09/10/2024
Not an entertaining post but educational for those who care about the mortgage market and the Federal Reserve lowering rates later this month. It’s brief.
“Mortgage interest rates will not fall for now!
While the Federal Reserve doesn't set mortgage rates they are often influenced by the Fed's monetary policy decisions, among other factors. In fact, mortgage lenders don't have to wait on the agency to lower the federal funds rate before adjusting their loans. As such, experts suggest that any September rate reduction by the Fed is already factored into current lending rates.

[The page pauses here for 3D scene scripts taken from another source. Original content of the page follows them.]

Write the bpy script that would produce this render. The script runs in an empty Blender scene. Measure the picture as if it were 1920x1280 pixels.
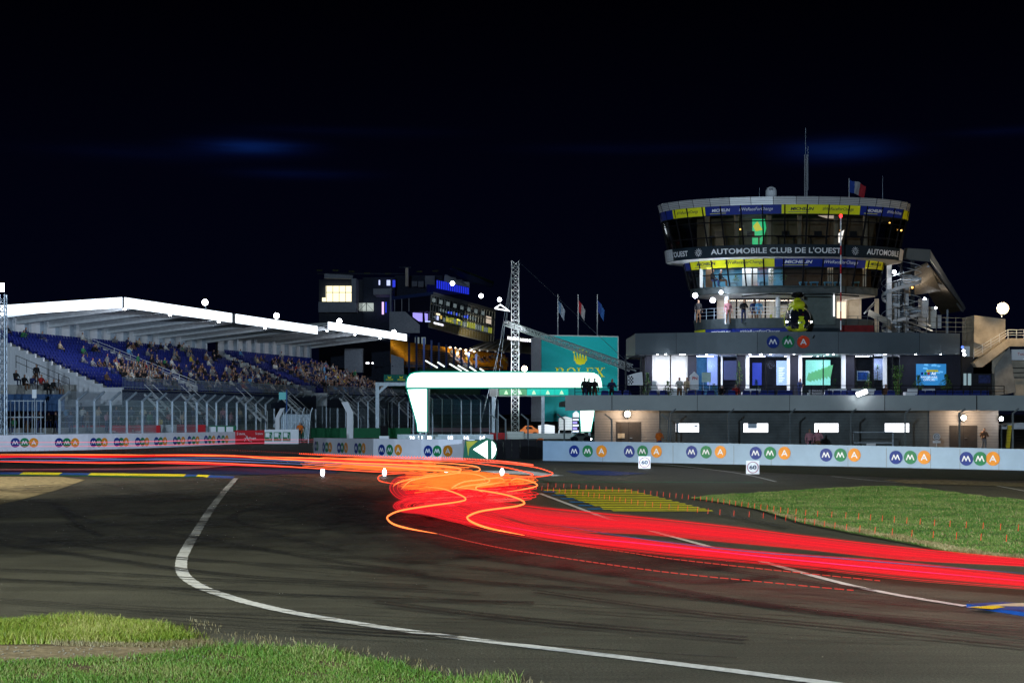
import bpy, math, random
import numpy as np
from mathutils import Vector
random.seed(7); rng = np.random.default_rng(7)
S = bpy.context.scene; COL = S.collection
R = math.radians
# ------------------------------------------------------------------ camera
H, F, HY = 2.7, 2900.0, 775.0            # eye height (m), focal length (px of 1920), horizon row
cam = bpy.data.objects.new('camera', bpy.data.cameras.new('camera')); COL.objects.link(cam)
cam.location = (0, 0, H); cam.rotation_euler = (R(90), 0, 0)
cam.data.sensor_width = 36; cam.data.lens = F*36/1920; cam.data.shift_y = (HY-640)/1920
cam.data.clip_end = 6000; S.camera = cam
# ------------------------------------------------------------------ world: night sky
w = bpy.data.worlds.new('World'); S.world = w; w.use_nodes = True
nt = w.node_tree; bg = nt.nodes['Background']; bg.inputs[1].default_value = 1.0
def wn(t, **k):
    n = nt.nodes.new(t)
    for a, b in k.items(): setattr(n, a, b)
    return n
def wm(op, a, b=None, c=None):
    n = wn('ShaderNodeMath', operation=op)
    for i, v in enumerate((a, b, c)):
        if v is None: continue
        if isinstance(v, (int, float)): n.inputs[i].default_value = v
        else: nt.links.new(v, n.inputs[i])
    return n.outputs[0]
tc = wn('ShaderNodeTexCoord'); sx = wn('ShaderNodeSeparateXYZ'); nt.links.new(tc.outputs['Generated'], sx.inputs[0])
az = wm('ARCTAN2', sx.outputs[0], sx.outputs[1]); el = wm('ARCSINE', sx.outputs[2])
ramp = wn('ShaderNodeValToRGB'); nt.links.new(el, ramp.inputs[0])
e = ramp.color_ramp.elements
e[0].position = 0.0; e[0].color = (0.0007, 0.0013, 0.006, 1)
e[1].position = 0.30; e[1].color = (0.00003, 0.00003, 0.00012, 1)
x = ramp.color_ramp.elements.new(0.15); x.color = (0.00045, 0.0006, 0.0036, 1)
tot = None
for (px, py, wx, wz, a) in ((465, 282, 72, 11, 1.3), (1575, 292, 75, 15, 1.2), (560, 330, 90, 8, .3), (640, 250, 150, 8, .10), (1190, 280, 150, 8, .12), (1890, 272, 80, 7, .15), (300, 300, 170, 12, .12)):
    a0 = math.atan((px-960)/F); e0 = math.atan((HY-py)/F)
    dx = wm('DIVIDE', wm('SUBTRACT', az, a0), wx/F); dz = wm('DIVIDE', wm('SUBTRACT', el, e0), wz/F)
    g = wm('MULTIPLY', wm('EXPONENT', wm('MULTIPLY', wm('ADD', wm('MULTIPLY', dx, dx), wm('MULTIPLY', dz, dz)), -0.8)), a)
    tot = g if tot is None else wm('ADD', tot, g)
mp = wn('ShaderNodeMapping'); mp.inputs['Scale'].default_value = (14, 14, 160); nt.links.new(tc.outputs['Generated'], mp.inputs[0])
nz = wn('ShaderNodeTexNoise'); nz.inputs['Scale'].default_value = 1.0; nz.inputs['Detail'].default_value = 3; nt.links.new(mp.outputs[0], nz.inputs[0])
cl = wm('MULTIPLY', tot, wm('MULTIPLY', nz.outputs[0], 1.7))
cc = wn('ShaderNodeMix', data_type='RGBA', blend_type='ADD'); cc.inputs[0].default_value = 1
cs = wn('ShaderNodeVectorMath', operation='SCALE'); cs.inputs[0].default_value = (0.0008, 0.006, 0.040); nt.links.new(cl, cs.inputs['Scale'])
nt.links.new(ramp.outputs[0], cc.inputs[6]); nt.links.new(cs.outputs[0], cc.inputs[7]); nt.links.new(cc.outputs[2], bg.inputs[0])
# ------------------------------------------------------------------ light: unseen spots standing for the circuit's floodlights
def spot(name, loc, tgt, power, col, ang, blend=.6, size=.6):
    l = bpy.data.lights.new(name, 'SPOT'); l.energy = power; l.color = col; l.spot_size = R(ang); l.spot_blend = blend; l.shadow_soft_size = size
    o = bpy.data.objects.new(name, l); COL.objects.link(o); o.location = loc
    o.rotation_euler = (Vector(tgt)-Vector(loc)).to_track_quat('-Z', 'Y').to_euler(); return o
def point(name, loc, power, col, size=.2):
    l = bpy.data.lights.new(name, 'POINT'); l.energy = power; l.color = col; l.shadow_soft_size = size
    o = bpy.data.objects.new(name, l); COL.objects.link(o); o.location = loc; return o
def area(name, loc, tgt, power, col, sx, sy):
    l = bpy.data.lights.new(name, 'AREA'); l.energy = power; l.color = col; l.shape = 'RECTANGLE'; l.size = sx; l.size_y = sy
    o = bpy.data.objects.new(name, l); COL.objects.link(o); o.location = loc
    o.rotation_euler = (Vector(tgt)-Vector(loc)).to_track_quat('-Z', 'Y').to_euler(); return o
spot('unseen_track_spot', (-14, -32, 9.5), (4, 100, 6), 245000, (.66, .84, 1.0), 64)
spot('stand_fill_spot', (28, 30, 9), (-30, 122, 3), 150000, (.62, .80, 1), 26, .8)  # added unseen spots, from here to the gravel one, each brightening one area
spot('corner_fill_spot', (-11, 22, 10), (-4, 23, 0), 5200, (1, .97, .74), 150, 1.0)
spot('corner_fill_spot', (12, 23, 11), (8, 24, 0), 6400, (1, .98, .80), 150, 1.0)
spot('infield_fill_spot', (62, 30, 17), (15, 43, 0), 200000, (1, 1, .76), 40, 1.0)
spot('gravel_fill_spot', (-62, 40, 14), (-20, 59, 0), 420000, (1, .93, .78), 30, 1.0)
S.view_settings.view_transform = 'Standard'; S.view_settings.look = 'None'; S.view_settings.exposure = 0; S.view_settings.gamma = 1
S.render.engine = 'CYCLES'
S.cycles.max_bounces = 5; S.cycles.diffuse_bounces = 2; S.cycles.glossy_bounces = 3; S.cycles.transmission_bounces = 3; S.cycles.transparent_max_bounces = 64
S.cycles.sample_clamp_indirect = 3
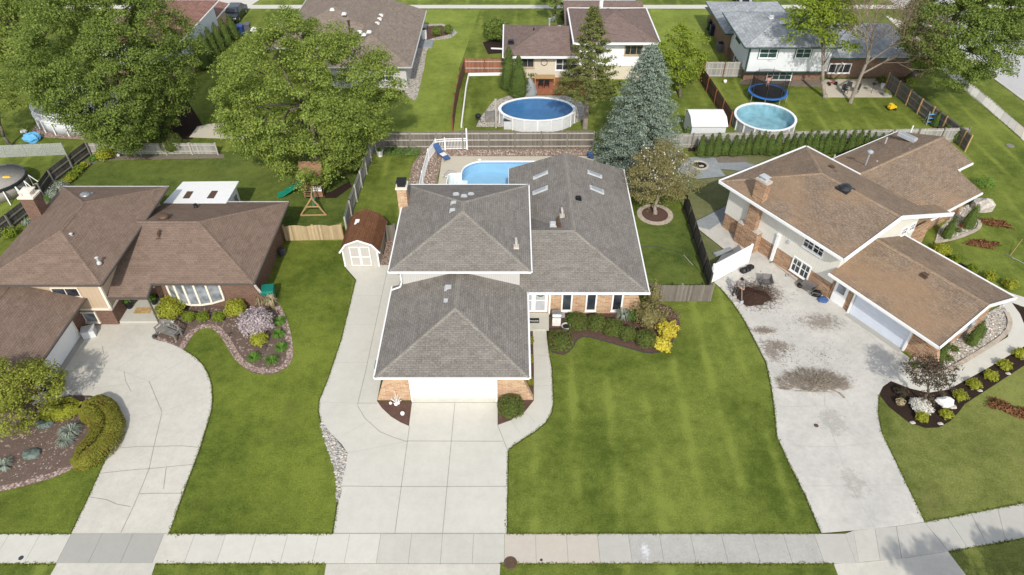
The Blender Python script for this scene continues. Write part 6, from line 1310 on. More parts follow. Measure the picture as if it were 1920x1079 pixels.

"Mortgage rate movements are largely anticipatory of the Fed's actions, which means that a lot of the recent decline in mortgage rates is already reflecting the expected rate cut in September," says Dr. Selma Hepp, the chief economist at CoreLogic. "Nevertheless, while the September rate cut is rather certain, the dynamics between inflation and employment will determine how much and how often the Fed cuts rates for the rest of the year."
Shmuel Shayowitz, the president and chief lending officer at a large mortgage banker, also notes the market has already accounted for the Fed's anticipated September rate cut.
"At this point, there is 100% certainty that there will be at least a 25 basis point cut, which is currently reflected in mortgage rates," says Shayowitz. "Mortgage yields broke out of their range-bound trading on July 31st, most likely because of this sentiment, and we do not expect to see further improvement in mortgage rates in anticipation of the September 18th Fed meeting, absent a more aggressive rate outlook."